Extracted data entries:
******************************
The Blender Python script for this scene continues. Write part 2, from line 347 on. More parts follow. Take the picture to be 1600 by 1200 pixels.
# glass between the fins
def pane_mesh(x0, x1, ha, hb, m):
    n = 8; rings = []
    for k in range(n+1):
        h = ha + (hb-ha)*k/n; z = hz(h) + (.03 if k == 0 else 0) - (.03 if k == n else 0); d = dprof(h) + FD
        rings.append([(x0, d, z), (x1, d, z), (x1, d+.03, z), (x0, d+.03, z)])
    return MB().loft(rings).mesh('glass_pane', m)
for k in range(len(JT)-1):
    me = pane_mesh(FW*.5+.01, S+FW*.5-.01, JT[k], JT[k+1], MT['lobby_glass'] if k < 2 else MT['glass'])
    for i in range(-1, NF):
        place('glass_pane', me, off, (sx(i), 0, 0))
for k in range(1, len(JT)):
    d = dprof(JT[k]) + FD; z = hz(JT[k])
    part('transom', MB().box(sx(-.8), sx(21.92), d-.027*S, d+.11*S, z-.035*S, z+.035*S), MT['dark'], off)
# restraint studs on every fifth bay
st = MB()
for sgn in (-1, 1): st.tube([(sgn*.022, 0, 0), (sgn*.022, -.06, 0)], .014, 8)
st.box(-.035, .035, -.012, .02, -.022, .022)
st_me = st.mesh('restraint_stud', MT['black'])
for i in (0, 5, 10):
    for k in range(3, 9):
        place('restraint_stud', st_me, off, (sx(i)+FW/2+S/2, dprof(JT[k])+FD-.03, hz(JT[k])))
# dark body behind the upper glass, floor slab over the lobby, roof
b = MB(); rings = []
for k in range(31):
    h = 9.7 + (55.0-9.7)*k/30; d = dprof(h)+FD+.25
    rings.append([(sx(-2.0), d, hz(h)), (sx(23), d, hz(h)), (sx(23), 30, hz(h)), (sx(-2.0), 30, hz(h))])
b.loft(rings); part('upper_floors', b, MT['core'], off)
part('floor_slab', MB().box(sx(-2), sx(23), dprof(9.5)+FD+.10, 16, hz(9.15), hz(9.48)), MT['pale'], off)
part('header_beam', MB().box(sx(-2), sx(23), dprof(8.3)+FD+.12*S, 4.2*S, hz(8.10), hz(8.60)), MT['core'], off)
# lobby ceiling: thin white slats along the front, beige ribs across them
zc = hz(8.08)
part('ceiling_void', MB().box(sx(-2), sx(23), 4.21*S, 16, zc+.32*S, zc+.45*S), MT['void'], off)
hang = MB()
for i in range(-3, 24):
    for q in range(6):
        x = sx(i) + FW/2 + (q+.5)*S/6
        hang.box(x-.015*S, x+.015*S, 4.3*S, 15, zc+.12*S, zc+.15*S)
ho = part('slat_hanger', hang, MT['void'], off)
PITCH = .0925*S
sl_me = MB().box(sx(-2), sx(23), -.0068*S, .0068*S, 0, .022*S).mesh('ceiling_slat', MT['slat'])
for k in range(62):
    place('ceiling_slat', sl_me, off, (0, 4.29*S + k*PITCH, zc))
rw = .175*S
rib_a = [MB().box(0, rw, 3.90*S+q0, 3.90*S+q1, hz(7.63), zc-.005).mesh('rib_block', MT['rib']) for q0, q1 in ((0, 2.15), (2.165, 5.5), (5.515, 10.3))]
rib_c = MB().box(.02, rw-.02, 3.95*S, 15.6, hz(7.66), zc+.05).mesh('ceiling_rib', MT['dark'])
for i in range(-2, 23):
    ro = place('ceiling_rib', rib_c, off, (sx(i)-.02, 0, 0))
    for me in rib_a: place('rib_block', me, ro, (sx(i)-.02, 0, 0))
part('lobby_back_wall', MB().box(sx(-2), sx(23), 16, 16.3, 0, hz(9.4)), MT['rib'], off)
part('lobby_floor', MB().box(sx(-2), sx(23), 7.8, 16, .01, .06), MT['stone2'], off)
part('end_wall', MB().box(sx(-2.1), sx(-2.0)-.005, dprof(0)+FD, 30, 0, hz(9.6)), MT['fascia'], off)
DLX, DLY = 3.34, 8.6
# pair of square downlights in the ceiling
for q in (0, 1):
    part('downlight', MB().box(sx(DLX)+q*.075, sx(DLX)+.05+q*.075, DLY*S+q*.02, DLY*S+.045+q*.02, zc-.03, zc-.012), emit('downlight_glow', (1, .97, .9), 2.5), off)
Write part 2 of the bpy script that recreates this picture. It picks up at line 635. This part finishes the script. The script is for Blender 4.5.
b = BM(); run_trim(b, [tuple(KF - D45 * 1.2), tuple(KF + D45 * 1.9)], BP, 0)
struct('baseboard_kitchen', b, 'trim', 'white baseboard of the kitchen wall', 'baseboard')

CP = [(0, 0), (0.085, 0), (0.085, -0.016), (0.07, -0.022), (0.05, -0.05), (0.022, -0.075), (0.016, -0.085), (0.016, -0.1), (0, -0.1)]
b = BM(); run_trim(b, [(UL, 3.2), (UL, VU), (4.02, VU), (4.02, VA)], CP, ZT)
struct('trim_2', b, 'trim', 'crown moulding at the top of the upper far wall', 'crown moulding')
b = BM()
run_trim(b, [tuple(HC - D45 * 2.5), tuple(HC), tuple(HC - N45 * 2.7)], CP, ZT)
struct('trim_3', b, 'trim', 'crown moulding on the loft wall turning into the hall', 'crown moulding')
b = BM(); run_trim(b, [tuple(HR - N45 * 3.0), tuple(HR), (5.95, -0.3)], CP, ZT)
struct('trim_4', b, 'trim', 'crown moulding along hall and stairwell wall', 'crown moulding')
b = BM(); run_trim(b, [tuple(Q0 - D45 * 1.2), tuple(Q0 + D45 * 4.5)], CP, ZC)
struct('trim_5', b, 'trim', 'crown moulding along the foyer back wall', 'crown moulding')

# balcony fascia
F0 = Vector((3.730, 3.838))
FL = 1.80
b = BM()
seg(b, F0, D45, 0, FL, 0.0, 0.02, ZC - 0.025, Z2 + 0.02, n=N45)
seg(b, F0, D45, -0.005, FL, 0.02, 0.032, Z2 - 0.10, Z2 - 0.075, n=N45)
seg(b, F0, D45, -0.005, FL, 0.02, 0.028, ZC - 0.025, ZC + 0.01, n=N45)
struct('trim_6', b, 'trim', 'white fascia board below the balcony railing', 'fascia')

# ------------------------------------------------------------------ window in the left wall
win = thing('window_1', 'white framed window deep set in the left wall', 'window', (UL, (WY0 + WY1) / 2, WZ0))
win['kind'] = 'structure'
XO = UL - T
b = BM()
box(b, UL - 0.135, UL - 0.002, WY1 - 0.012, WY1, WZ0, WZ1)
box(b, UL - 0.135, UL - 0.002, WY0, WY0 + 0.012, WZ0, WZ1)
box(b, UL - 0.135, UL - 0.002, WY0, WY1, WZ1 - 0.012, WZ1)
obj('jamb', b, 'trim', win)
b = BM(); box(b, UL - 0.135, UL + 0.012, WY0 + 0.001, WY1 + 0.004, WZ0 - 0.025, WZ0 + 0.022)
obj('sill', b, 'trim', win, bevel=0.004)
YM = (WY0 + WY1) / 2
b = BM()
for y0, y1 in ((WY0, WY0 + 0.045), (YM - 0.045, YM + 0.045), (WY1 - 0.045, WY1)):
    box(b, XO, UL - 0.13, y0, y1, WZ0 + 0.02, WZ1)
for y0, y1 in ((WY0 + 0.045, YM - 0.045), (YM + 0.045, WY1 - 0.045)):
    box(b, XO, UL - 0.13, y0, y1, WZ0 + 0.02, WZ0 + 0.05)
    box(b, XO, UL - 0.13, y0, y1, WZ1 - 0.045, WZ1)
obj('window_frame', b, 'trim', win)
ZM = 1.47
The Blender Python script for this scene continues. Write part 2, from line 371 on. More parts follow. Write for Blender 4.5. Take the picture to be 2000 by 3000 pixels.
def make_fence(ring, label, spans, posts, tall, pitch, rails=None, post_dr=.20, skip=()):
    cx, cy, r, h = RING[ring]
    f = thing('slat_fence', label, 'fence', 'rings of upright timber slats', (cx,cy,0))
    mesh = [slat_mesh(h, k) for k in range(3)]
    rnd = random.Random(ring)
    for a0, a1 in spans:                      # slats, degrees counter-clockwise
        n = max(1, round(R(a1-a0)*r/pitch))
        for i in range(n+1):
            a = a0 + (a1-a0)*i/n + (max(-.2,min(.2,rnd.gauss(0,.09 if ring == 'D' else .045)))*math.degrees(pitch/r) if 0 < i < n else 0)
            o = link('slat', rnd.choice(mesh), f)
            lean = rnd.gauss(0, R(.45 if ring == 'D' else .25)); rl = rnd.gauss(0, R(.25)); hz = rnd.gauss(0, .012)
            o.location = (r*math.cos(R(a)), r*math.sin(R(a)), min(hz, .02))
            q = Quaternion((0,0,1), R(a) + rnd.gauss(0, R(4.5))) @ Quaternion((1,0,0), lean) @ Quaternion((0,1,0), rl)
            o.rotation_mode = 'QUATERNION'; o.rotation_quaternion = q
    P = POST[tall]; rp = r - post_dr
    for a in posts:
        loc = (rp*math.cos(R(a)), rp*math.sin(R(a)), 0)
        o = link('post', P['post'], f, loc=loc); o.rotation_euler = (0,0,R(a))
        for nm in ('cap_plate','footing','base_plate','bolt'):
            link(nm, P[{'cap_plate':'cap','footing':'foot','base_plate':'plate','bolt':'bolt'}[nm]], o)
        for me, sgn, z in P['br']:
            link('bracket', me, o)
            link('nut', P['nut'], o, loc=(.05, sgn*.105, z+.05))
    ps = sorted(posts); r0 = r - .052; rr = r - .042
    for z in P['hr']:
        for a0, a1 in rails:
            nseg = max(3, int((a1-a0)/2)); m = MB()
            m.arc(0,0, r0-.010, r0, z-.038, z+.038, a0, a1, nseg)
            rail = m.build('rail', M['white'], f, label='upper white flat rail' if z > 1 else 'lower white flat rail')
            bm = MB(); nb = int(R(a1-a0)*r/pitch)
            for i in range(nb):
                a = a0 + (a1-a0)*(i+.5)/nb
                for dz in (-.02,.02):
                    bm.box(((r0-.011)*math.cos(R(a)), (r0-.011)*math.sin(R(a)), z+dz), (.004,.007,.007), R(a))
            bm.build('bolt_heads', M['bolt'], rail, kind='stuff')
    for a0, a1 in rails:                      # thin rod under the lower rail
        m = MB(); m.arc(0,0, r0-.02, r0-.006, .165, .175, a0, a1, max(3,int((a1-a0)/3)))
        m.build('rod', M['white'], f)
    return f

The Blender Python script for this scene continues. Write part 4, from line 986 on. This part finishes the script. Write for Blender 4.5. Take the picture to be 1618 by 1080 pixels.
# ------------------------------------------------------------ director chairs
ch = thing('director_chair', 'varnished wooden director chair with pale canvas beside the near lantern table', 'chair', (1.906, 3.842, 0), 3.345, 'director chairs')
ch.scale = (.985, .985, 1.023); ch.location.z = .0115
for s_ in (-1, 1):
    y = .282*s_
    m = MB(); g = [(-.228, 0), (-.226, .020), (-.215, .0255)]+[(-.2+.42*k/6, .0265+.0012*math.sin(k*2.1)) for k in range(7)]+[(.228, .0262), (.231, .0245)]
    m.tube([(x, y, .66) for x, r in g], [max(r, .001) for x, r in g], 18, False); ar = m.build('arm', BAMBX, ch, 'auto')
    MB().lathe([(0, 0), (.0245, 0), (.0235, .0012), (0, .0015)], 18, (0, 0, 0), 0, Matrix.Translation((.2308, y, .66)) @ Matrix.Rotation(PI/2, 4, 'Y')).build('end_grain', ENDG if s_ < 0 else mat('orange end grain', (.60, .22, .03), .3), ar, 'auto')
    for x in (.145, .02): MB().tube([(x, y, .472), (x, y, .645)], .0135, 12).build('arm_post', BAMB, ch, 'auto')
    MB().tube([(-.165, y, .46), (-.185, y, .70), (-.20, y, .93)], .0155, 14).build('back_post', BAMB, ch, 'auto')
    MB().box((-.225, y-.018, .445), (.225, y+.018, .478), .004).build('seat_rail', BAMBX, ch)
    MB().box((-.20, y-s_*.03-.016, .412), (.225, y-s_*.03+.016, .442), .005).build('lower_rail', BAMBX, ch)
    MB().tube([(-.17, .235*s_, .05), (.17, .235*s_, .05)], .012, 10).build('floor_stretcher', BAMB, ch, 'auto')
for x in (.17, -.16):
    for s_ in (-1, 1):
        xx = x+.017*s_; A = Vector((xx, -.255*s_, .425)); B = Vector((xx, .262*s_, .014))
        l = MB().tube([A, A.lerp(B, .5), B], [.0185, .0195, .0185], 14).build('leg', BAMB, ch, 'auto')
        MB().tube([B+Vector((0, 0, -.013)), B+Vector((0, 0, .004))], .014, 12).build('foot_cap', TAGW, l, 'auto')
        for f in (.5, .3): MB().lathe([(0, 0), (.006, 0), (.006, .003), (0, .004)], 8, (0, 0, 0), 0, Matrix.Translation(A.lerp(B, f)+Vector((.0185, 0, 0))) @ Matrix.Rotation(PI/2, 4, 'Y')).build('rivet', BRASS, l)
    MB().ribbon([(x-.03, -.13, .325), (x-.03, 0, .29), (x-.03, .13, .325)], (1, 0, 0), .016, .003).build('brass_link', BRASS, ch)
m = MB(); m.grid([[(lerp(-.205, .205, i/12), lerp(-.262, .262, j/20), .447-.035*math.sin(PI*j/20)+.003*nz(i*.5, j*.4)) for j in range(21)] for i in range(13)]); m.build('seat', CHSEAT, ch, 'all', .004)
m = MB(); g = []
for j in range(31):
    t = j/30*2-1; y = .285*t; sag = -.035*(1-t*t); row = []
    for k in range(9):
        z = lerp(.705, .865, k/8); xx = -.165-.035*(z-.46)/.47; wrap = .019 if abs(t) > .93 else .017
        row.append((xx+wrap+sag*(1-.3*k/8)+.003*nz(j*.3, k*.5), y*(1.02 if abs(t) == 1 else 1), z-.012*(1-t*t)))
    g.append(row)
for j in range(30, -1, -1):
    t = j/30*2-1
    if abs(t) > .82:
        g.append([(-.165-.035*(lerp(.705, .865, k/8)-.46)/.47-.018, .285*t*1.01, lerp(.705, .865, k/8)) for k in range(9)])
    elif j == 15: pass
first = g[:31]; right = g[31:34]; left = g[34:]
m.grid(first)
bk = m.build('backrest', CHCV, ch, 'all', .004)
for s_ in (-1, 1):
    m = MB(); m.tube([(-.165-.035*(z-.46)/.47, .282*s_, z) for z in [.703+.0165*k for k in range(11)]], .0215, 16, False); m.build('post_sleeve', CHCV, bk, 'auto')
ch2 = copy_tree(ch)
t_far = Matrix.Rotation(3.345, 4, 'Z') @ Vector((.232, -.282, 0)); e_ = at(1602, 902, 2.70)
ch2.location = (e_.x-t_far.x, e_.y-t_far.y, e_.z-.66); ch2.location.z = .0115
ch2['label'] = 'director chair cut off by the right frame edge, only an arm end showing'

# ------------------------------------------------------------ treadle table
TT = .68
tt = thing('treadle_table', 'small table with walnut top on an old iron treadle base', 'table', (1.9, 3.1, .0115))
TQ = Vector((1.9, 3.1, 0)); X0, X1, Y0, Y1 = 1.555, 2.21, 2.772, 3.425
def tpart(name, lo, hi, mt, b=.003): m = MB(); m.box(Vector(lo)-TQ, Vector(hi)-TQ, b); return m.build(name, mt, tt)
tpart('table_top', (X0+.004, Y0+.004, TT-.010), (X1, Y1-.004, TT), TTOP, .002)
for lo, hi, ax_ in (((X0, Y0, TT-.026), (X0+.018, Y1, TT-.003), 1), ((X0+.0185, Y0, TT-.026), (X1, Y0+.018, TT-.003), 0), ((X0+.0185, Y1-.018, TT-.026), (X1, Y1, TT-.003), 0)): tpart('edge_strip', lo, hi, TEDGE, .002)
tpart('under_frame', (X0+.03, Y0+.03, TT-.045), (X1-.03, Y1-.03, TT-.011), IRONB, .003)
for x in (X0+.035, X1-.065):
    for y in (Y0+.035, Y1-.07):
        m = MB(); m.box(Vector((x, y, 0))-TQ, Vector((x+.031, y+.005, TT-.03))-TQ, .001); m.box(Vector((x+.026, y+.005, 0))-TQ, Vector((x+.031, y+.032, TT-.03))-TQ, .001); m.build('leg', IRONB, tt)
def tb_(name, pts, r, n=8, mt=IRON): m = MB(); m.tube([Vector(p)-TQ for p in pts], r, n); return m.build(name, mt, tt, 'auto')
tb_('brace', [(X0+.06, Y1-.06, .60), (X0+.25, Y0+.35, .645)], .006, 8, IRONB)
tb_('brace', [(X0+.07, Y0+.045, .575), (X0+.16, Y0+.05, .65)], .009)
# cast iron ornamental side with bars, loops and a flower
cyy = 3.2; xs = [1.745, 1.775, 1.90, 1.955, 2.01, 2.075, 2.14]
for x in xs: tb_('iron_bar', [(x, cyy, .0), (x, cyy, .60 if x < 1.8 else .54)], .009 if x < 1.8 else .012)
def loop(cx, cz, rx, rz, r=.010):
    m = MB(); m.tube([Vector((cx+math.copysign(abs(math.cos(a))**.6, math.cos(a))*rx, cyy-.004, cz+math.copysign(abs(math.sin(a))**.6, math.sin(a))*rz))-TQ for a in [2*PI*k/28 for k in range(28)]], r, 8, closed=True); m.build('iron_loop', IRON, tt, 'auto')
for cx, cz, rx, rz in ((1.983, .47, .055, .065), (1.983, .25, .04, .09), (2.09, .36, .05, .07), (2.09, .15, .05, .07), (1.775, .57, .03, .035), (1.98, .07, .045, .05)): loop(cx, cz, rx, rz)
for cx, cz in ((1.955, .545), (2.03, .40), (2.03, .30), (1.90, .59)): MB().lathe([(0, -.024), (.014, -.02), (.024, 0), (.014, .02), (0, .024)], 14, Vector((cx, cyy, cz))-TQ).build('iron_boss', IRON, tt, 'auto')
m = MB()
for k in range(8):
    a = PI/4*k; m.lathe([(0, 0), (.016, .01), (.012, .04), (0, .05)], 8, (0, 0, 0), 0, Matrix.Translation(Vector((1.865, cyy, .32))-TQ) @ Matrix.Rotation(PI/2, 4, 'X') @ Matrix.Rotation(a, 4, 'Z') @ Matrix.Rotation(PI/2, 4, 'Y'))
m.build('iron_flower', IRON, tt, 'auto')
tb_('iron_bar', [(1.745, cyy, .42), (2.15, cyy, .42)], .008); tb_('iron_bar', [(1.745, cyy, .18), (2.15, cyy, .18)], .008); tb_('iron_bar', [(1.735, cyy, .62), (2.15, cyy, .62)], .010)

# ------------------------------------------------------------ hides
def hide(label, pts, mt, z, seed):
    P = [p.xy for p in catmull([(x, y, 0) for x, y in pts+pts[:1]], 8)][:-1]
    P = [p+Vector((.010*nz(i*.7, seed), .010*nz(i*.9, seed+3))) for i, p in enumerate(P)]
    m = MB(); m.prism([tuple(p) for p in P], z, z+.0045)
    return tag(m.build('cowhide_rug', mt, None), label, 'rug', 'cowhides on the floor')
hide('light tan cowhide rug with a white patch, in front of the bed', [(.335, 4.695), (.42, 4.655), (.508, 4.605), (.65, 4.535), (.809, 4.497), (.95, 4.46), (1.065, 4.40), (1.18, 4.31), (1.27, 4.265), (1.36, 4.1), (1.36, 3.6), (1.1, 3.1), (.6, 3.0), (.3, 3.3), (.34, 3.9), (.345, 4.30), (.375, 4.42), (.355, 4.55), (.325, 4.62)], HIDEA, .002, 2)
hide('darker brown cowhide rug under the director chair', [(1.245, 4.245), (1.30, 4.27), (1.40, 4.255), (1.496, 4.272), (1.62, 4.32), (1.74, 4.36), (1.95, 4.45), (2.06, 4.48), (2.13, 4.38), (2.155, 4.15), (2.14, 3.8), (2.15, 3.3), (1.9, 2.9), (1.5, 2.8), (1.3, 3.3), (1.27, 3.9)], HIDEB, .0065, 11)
******************************
▸ WHAT YOU HAVE TO DO
Quote the data above from the line containing "Write part 2 of" to the line containing "struct('trim_6', b, 'trim', 'white", inclusive, and stop.

▸ COMPLETE ANSWER
Write part 2 of the bpy script that recreates this picture. It picks up at line 635. This part finishes the script. The script is for Blender 4.5.
b = BM(); run_trim(b, [tuple(KF - D45 * 1.2), tuple(KF + D45 * 1.9)], BP, 0)
struct('baseboard_kitchen', b, 'trim', 'white baseboard of the kitchen wall', 'baseboard')

CP = [(0, 0), (0.085, 0), (0.085, -0.016), (0.07, -0.022), (0.05, -0.05), (0.022, -0.075), (0.016, -0.085), (0.016, -0.1), (0, -0.1)]
b = BM(); run_trim(b, [(UL, 3.2), (UL, VU), (4.02, VU), (4.02, VA)], CP, ZT)
struct('trim_2', b, 'trim', 'crown moulding at the top of the upper far wall', 'crown moulding')
b = BM()
run_trim(b, [tuple(HC - D45 * 2.5), tuple(HC), tuple(HC - N45 * 2.7)], CP, ZT)
struct('trim_3', b, 'trim', 'crown moulding on the loft wall turning into the hall', 'crown moulding')
b = BM(); run_trim(b, [tuple(HR - N45 * 3.0), tuple(HR), (5.95, -0.3)], CP, ZT)
struct('trim_4', b, 'trim', 'crown moulding along hall and stairwell wall', 'crown moulding')
b = BM(); run_trim(b, [tuple(Q0 - D45 * 1.2), tuple(Q0 + D45 * 4.5)], CP, ZC)
struct('trim_5', b, 'trim', 'crown moulding along the foyer back wall', 'crown moulding')

# balcony fascia
F0 = Vector((3.730, 3.838))
FL = 1.80
b = BM()
seg(b, F0, D45, 0, FL, 0.0, 0.02, ZC - 0.025, Z2 + 0.02, n=N45)
seg(b, F0, D45, -0.005, FL, 0.02, 0.032, Z2 - 0.10, Z2 - 0.075, n=N45)
seg(b, F0, D45, -0.005, FL, 0.02, 0.028, ZC - 0.025, ZC + 0.01, n=N45)
struct('trim_6', b, 'trim', 'white fascia board below the balcony railing', 'fascia')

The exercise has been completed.